§ **Raw data**:
═══

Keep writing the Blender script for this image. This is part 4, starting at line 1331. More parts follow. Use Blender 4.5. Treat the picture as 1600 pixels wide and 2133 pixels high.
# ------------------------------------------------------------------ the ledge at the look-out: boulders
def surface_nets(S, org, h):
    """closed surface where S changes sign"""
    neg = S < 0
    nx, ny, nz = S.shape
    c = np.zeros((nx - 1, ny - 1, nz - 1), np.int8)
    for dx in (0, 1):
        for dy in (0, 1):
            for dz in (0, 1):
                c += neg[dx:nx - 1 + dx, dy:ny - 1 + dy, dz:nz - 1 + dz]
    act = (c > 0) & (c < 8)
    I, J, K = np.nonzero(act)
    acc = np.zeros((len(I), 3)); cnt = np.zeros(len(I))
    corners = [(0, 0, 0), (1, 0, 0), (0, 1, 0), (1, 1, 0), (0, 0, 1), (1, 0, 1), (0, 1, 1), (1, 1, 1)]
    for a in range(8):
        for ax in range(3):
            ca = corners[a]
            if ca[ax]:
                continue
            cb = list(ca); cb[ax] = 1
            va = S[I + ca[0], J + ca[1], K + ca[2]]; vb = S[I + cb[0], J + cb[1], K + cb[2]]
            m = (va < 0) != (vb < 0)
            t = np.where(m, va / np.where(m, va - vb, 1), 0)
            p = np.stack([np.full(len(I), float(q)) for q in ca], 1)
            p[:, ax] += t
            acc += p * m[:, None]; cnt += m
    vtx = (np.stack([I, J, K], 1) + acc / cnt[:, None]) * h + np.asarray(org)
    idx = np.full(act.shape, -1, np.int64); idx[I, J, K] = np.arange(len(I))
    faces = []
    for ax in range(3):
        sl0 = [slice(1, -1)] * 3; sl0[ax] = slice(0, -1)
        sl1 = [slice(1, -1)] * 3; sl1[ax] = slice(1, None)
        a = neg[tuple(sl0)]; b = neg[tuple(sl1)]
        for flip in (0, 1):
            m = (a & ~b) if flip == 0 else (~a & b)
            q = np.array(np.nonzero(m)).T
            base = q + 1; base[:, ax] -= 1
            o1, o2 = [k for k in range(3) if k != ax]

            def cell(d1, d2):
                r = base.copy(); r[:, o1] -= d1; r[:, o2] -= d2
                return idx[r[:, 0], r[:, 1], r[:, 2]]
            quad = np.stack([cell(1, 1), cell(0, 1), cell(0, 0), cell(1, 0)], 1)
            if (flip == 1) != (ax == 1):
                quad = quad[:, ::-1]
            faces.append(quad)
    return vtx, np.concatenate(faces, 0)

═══

§ **Problem to work on**:
Make an exact copy of all the data.

§ **Exercise answer**:
Keep writing the Blender script for this image. This is part 4, starting at line 1331. More parts follow. Use Blender 4.5. Treat the picture as 1600 pixels wide and 2133 pixels high.
# ------------------------------------------------------------------ the ledge at the look-out: boulders
def surface_nets(S, org, h):
    """closed surface where S changes sign"""
    neg = S < 0
    nx, ny, nz = S.shape
    c = np.zeros((nx - 1, ny - 1, nz - 1), np.int8)
    for dx in (0, 1):
        for dy in (0, 1):
            for dz in (0, 1):
                c += neg[dx:nx - 1 + dx, dy:ny - 1 + dy, dz:nz - 1 + dz]
    act = (c > 0) & (c < 8)
    I, J, K = np.nonzero(act)
    acc = np.zeros((len(I), 3)); cnt = np.zeros(len(I))
    corners = [(0, 0, 0), (1, 0, 0), (0, 1, 0), (1, 1, 0), (0, 0, 1), (1, 0, 1), (0, 1, 1), (1, 1, 1)]
    for a in range(8):
        for ax in range(3):
            ca = corners[a]
            if ca[ax]:
                continue
            cb = list(ca); cb[ax] = 1
            va = S[I + ca[0], J + ca[1], K + ca[2]]; vb = S[I + cb[0], J + cb[1], K + cb[2]]
            m = (va < 0) != (vb < 0)
            t = np.where(m, va / np.where(m, va - vb, 1), 0)
            p = np.stack([np.full(len(I), float(q)) for q in ca], 1)
            p[:, ax] += t
            acc += p * m[:, None]; cnt += m
    vtx = (np.stack([I, J, K], 1) + acc / cnt[:, None]) * h + np.asarray(org)
    idx = np.full(act.shape, -1, np.int64); idx[I, J, K] = np.arange(len(I))
    faces = []
    for ax in range(3):
        sl0 = [slice(1, -1)] * 3; sl0[ax] = slice(0, -1)
        sl1 = [slice(1, -1)] * 3; sl1[ax] = slice(1, None)
        a = neg[tuple(sl0)]; b = neg[tuple(sl1)]
        for flip in (0, 1):
            m = (a & ~b) if flip == 0 else (~a & b)
            q = np.array(np.nonzero(m)).T
            base = q + 1; base[:, ax] -= 1
            o1, o2 = [k for k in range(3) if k != ax]

            def cell(d1, d2):
                r = base.copy(); r[:, o1] -= d1; r[:, o2] -= d2
                return idx[r[:, 0], r[:, 1], r[:, 2]]
            quad = np.stack([cell(1, 1), cell(0, 1), cell(0, 0), cell(1, 0)], 1)
            if (flip == 1) != (ax == 1):
                quad = quad[:, ::-1]
            faces.append(quad)
    return vtx, np.concatenate(faces, 0)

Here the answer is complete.